Safe Harbor Requirements
Effective for tax years ending after December 31, 2017, the safe harbor is available to taxpayers and relevant pass-through entities interested in claiming the deduction with respect to a “rental real estate enterprise.” For the purpose of section 199A, the Revenue Procedure defines a “rental real estate enterprise” as an interest in real property held to generate rental or lease income.
Below are the requirements outlined in the Revenue Procedure for a rental real estate enterprise to satisfy the trade or business requirements under section 199A:
- Separate books and records must be maintained to reflect income and expenses for each rental real estate enterprise.

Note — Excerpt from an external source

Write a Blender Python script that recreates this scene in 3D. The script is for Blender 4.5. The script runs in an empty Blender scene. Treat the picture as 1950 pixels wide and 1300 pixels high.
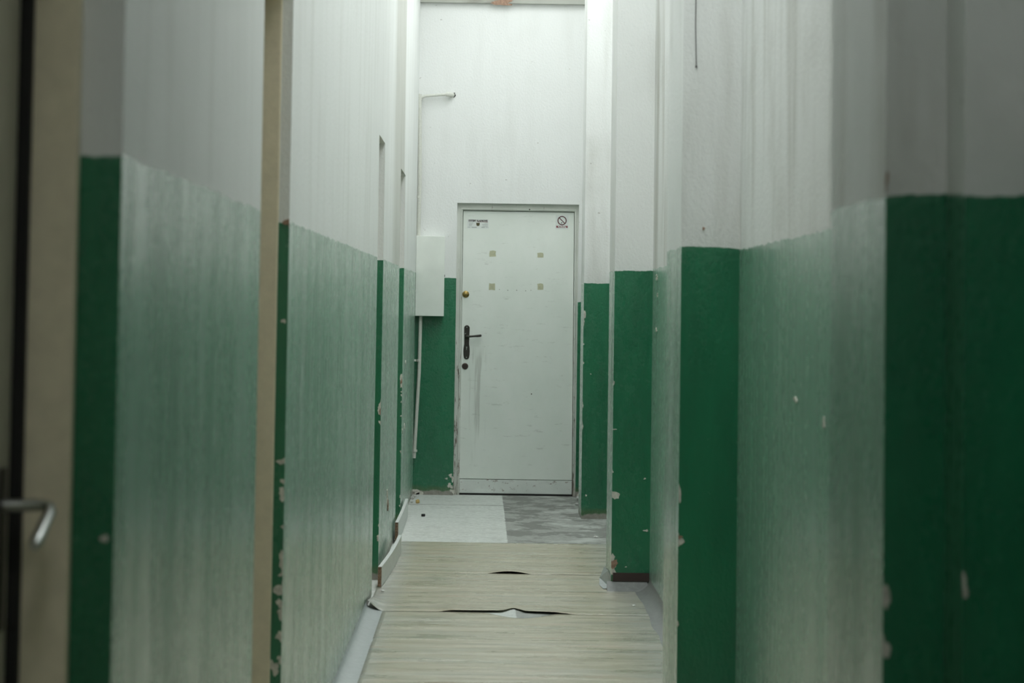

- For rental real estate enterprises that have existed for less than four years, 250 or more hours of rental services must be performed per year. For other rental real estate enterprises, 250 or more hours of “rental services” must have been performed in at least three of the past five years. “Rental services” specifically include (i) advertising to rent or lease the real estate; (ii) negotiating and executing leases; (iii) verifying information contained in prospective tenant applications; (iv) collection of rent; (v) daily operation, maintenance, and repair of the property, including the purchase of materials and supplies; (vi) management of the real estate; and (vii) supervision of employees and independent contractors.

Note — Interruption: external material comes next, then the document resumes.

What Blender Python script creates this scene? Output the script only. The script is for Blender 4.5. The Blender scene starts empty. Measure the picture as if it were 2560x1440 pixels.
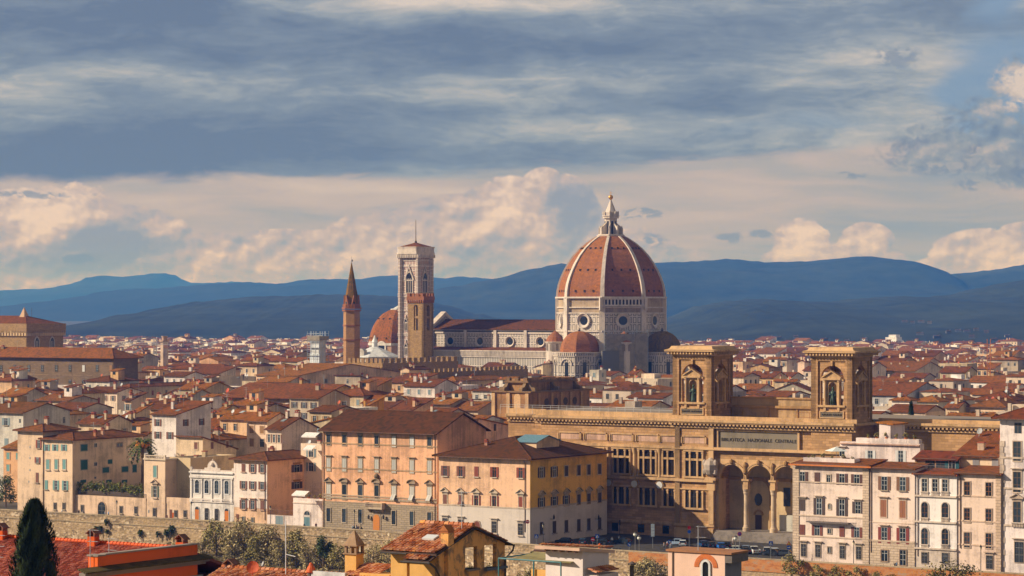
import bpy, math, random
from mathutils import Vector, Matrix
R = math.radians
scn = bpy.context.scene
COL = scn.collection
random.seed(7)
F = 6600.0; CX = 1280.0; HY = 770.0; CH = 55.0       # focal length and horizon of the 2560 px frame, eye height in metres
# ---------------------------------------------------------------- camera
cam = bpy.data.cameras.new("camera"); co = bpy.data.objects.new("camera", cam); COL.objects.link(co)
co.location = (0, 0, CH); co.rotation_euler = (R(90), 0, 0)
cam.sensor_width = 36; cam.lens = 36 * F / 2560; cam.shift_y = (HY - 720) / 2560
cam.clip_start = 1; cam.clip_end = 60000
scn.camera = co
# ---------------------------------------------------------------- render settings
scn.view_settings.view_transform = 'Standard'; scn.view_settings.look = 'None'
scn.view_settings.exposure = 0.2; scn.view_settings.gamma = 1
cy = scn.cycles
cy.max_bounces = 4; cy.diffuse_bounces = 2; cy.glossy_bounces = 2; cy.transmission_bounces = 2
cy.volume_bounces = 0; cy.transparent_max_bounces = 6; cy.use_denoising = True
cy.sample_clamp_indirect = 4
# ---------------------------------------------------------------- sun
SUN_AZ, SUN_EL = R(-86), R(28.5)      # azimuth from the direction that looks back at the camera, negative to its left
sdir = Vector((math.sin(SUN_AZ) * math.cos(SUN_EL), -math.cos(SUN_AZ) * math.cos(SUN_EL), math.sin(SUN_EL)))
sl = bpy.data.lights.new("sun", 'SUN'); so = bpy.data.objects.new("sun", sl); COL.objects.link(so)
sl.energy = 5.0; sl.color = (1.0, 0.83, 0.66); sl.angle = R(0.5)
so.rotation_euler = (-sdir).to_track_quat('-Z', 'Y').to_euler()
so.location = (-300, 0, 400)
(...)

- The taxpayer must maintain contemporaneous records regarding the services performed (including a description of the services, the dates on which such services were performed, the identity of the person who performed the services, and the total hours spent performing the services). The contemporaneous records requirement applies to tax years beginning on or after January 1, 2020.
- The taxpayer or relevant pass-through entity must attach a statement to its tax return filed for the tax year(s) for which the taxpayer relies upon the safe harbor, which statement must include a specific representation that the requirements of the Revenue Procedure have been satisfied.

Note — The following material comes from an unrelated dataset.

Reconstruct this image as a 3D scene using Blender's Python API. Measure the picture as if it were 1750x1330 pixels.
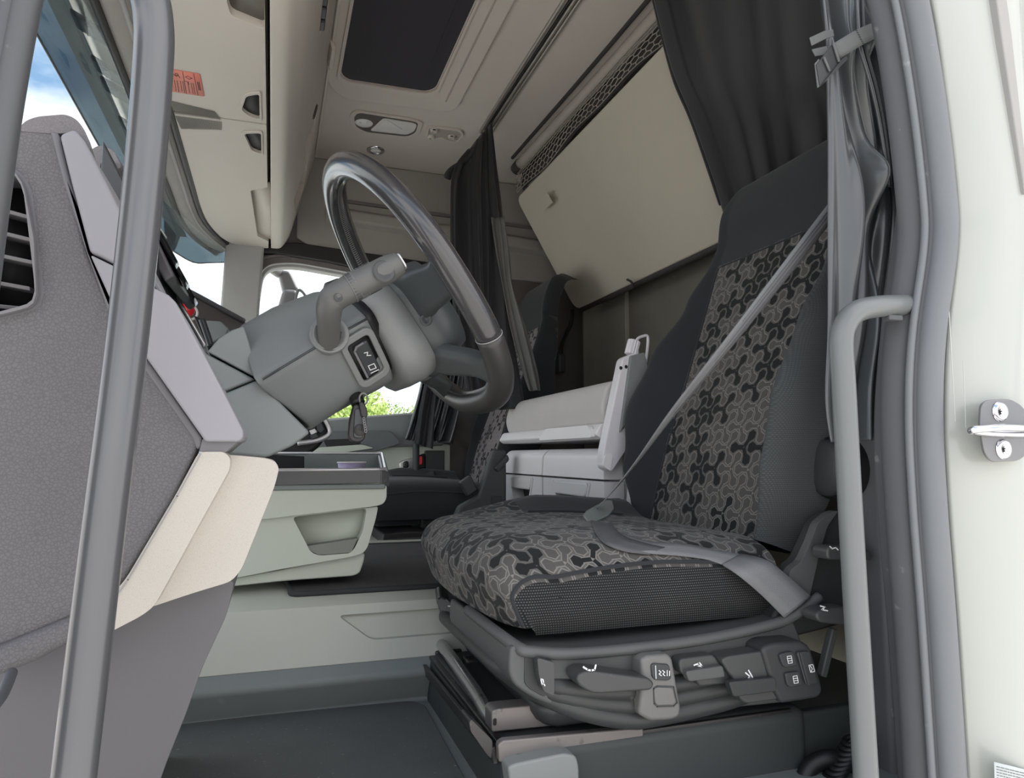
import bpy, bmesh, math, random
from mathutils import Vector, Matrix, noise
random.seed(7)
SC = bpy.context.scene
COL = SC.collection
for o in list(bpy.data.objects):
    bpy.data.objects.remove(o)

# ------------------------------------------------------------------ camera, world, light, exposure
CZ = 1.95                       # eye height over the yard the truck stands on; the driver's door opening lies ahead along +y
YAW, PIT, FPX = math.radians(18.8), math.radians(5.47), 1200.0
cam_data = bpy.data.cameras.new('camera'); cam = bpy.data.objects.new('camera', cam_data); COL.objects.link(cam)
cam_data.sensor_width = 36.0; cam_data.lens = FPX / 1750 * 36.0; cam_data.clip_start = .02; cam_data.clip_end = 300
cam.location = (0, 0, CZ)
cam.rotation_euler = (math.pi/2 + PIT, 0, -YAW)
SC.camera = cam

W = bpy.data.worlds.new('sky'); SC.world = W; W.use_nodes = True
nt = W.node_tree; nt.nodes.clear()
def wn(t, **kw):
    n = nt.nodes.new(t)
    for k, v in kw.items(): setattr(n, k, v)
    return n
tc = wn('ShaderNodeTexCoord'); nz = wn('ShaderNodeTexNoise'); nz.inputs['Scale'].default_value = 1.7; nz.inputs['Detail'].default_value = 7; nz.inputs['Roughness'].default_value = .55
mp = wn('ShaderNodeMapping'); mp.inputs['Scale'].default_value = (1, 1, 2.2); mp.inputs['Location'].default_value = (.0, 2.0, .5)
rp = wn('ShaderNodeValToRGB'); rp.color_ramp.elements[0].position = .38; rp.color_ramp.elements[1].position = .50
mx = wn('ShaderNodeMix', data_type='RGBA'); mx.inputs['A'].default_value = (.20, .33, .52, 1); mx.inputs['B'].default_value = (1.0, .975, .97, 1)
bg = wn('ShaderNodeBackground'); bg.inputs['Strength'].default_value = 1.75
wo = wn('ShaderNodeOutputWorld')
nt.links.new(tc.outputs['Generated'], mp.inputs['Vector']); nt.links.new(mp.outputs['Vector'], nz.inputs['Vector'])
nt.links.new(nz.outputs['Fac'], rp.inputs['Fac']); nt.links.new(rp.outputs['Color'], mx.inputs['Factor'])
nt.links.new(mx.outputs['Result'], bg.inputs['Color']); nt.links.new(bg.outputs['Background'], wo.inputs['Surface'])

sun_d = bpy.data.lights.new('sun', 'SUN'); sun_d.energy = 4.5; sun_d.angle = math.radians(12); sun_d.color = (1, .97, .93)
sun = bpy.data.objects.new('sun', sun_d); COL.objects.link(sun); sun.rotation_euler = (math.radians(-9), math.radians(42), 0)

vs = SC.view_settings
SC.display_settings.display_device = 'sRGB'
vs.view_transform = 'Standard'; vs.look = 'None'; vs.gamma = 1.0; vs.use_curve_mapping = False
vs.exposure = 0.30
try:
    SC.cycles.use_denoising = True; SC.cycles.max_bounces = 10; SC.cycles.diffuse_bounces = 6; SC.cycles.sample_clamp_indirect = 8
except Exception: pass

# ------------------------------------------------------------------ from a pixel of the survey and one known distance to a point in the cab
_F = Vector((math.sin(YAW)*math.cos(PIT), math.cos(YAW)*math.cos(PIT), math.sin(PIT)))
_R = Vector((math.cos(YAW), -math.sin(YAW), 0)); _U = _R.cross(_F)
def A(px, py, y=None, x=None, z=None):
    d = _F + _R*((px-875)/FPX) - _U*((py-665)/FPX)
    t = y/d.y if y is not None else x/d.x if x is not None else z/d.z
    p = d*t; return Vector((p.x, p.y, p.z+CZ))
def V(x, y, z): return Vector((x, y, z+CZ))          # cab coordinates: z = 0 at eye height

# ------------------------------------------------------------------ materials
MATS = {}
def s2l(c): return tuple(((v/255)/12.92 if v/255 <= .04045 else ((v/255+.055)/1.055)**2.4) for v in c)
class NT:
    def __init__(s, nt): s.nt = nt
    def n(s, t, **kw):
        n = s.nt.nodes.new(t)
        for k, v in kw.items(): setattr(n, k, v)
        return n
    def put(s, sock, v):
        if hasattr(v, 'links') or isinstance(v, bpy.types.NodeSocket): s.nt.links.new(v, sock)
        else: sock.default_value = v
    def m(s, op, a, b=None, c=None):
        n = s.n('ShaderNodeMath', operation=op); s.put(n.inputs[0], a)
        if b is not None: s.put(n.inputs[1], b)
        if c is not None: s.put(n.inputs[2], c)
        return n.outputs[0]
    def v(s, op, a, b=None, scale=None):
        n = s.n('ShaderNodeVectorMath', operation=op); s.put(n.inputs[0], a)
        if b is not None: s.put(n.inputs[1], b)
        if scale is not None: s.put(n.inputs['Scale'], scale)
        return n.outputs['Value'] if op in ('DOT_PRODUCT', 'LENGTH', 'DISTANCE') else n.outputs['Vector']
    def mix(s, f, a, b):
        n = s.n('ShaderNodeMix', data_type='RGBA'); s.put(n.inputs['Factor'], f)
        s.put(n.inputs['A'], a); s.put(n.inputs['B'], b); return n.outputs['Result']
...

Safe Harbor Points of Interest
Mixed-Use Interests are Eligible.
The proposed safe harbor left uncertainty as to whether mixed-use properties were eligible for the deduction under section 199A. The final Revenue Procedure provides that an interest in mixed-use property may either be treated as a single rental real estate enterprise or may be bifurcated into separate residential and commercial interests. For additional clarity, the final Revenue Procedure also defines “mixed-use property” as a single building that combines residential and commercial units. Should owners try to utilize the safe harbor for a mixed-use property as a single rental real estate enterprise, they should be aware that it may not be treated as part of the same enterprise as other residential, commercial, or mixed-use property. The eligibility of mixed-use interests is favorable to taxpayers, but it does prompt owners to evaluate their property portfolios to decide whether bifurcation is favorable to categorizing a mixed-use property as a single enterprise.
Extensive Record-Keeping Requirements May Prompt a Shift in How Employees and Independent Contractors are Supervised.
Despite requests of many commenters to lower the number of rental services hours required to satisfy the proposed safe harbor, the IRS retained a requirement of 250 rental service hours for safe harbor eligibility in the final Revenue Procedure. This compliance burden is reduced in part by allowing the services of both employees and independent contractors to satisfy the requirement. Owners should find this allowance favorable, but it requires consistent and detailed invoicing practices with service providers (which may require adjustment to existing practices).
Triple Net Leasing is Ineligible for the Safe Harbor.
Property leased under a triple net lease is not eligible for the safe harbor. Commenters requested a clear definition of a “triple net lease.” The IRS responded that for the purposes of the Revenue Procedure, a triple net lease includes a lease agreement that requires the tenant or lessee to pay taxes, fees, and insurance, and to be responsible for maintenance activities for a property in addition to rent and utilities. The IRS further clarified that this includes a lease agreement that requires the tenant to pay a portion of the taxes, fees, and insurance, and to be responsible for maintenance activities allocable to the portion of the property rented by the tenant. Although triple net leases are not eligible for the safe harbor, this does not preclude the owner from otherwise establishing that the rented real property constitutes a “trade or business” under general tax principles for purposes of section 199A.
Takeaways
- Owners of mixed-use properties should evaluate their portfolios to decide whether bifurcation or single enterprises are preferable when categorizing their interests for purposes of the safe harbor. Should owners try to utilize the safe harbor for a mixed-use property as a single rental real estate enterprise, they should be aware that it may not be treated as part of the same enterprise as other residential, commercial, or mixed-use property. These considerations are especially pertinent due to the requirement for separate record-keeping, which will be necessary should an interest be bifurcated. Therefore, the earlier these considerations are made, the better prepared owners will be to meet the 250 hour requirement.
- Beginning in 2020, separate and contemporaneous records are required for safe harbor eligibility. Owners interested in availing themselves of this safe harbor may need a new approach to recordkeeping for their rental properties. Employees and independent contractors do not always report the amount of hours spent servicing a property. Each organization should consider what documentation it will need in 2020 and subsequent years so as to satisfy contemporaneous requirements.
- Owners with rented real property in their portfolios should evaluate their leases to see whether they constitute triple net leases for the purposes of the safe harbor and, if so, whether such leases may nonetheless satisfy the “trade or business” requirement of section 199A under general tax principles.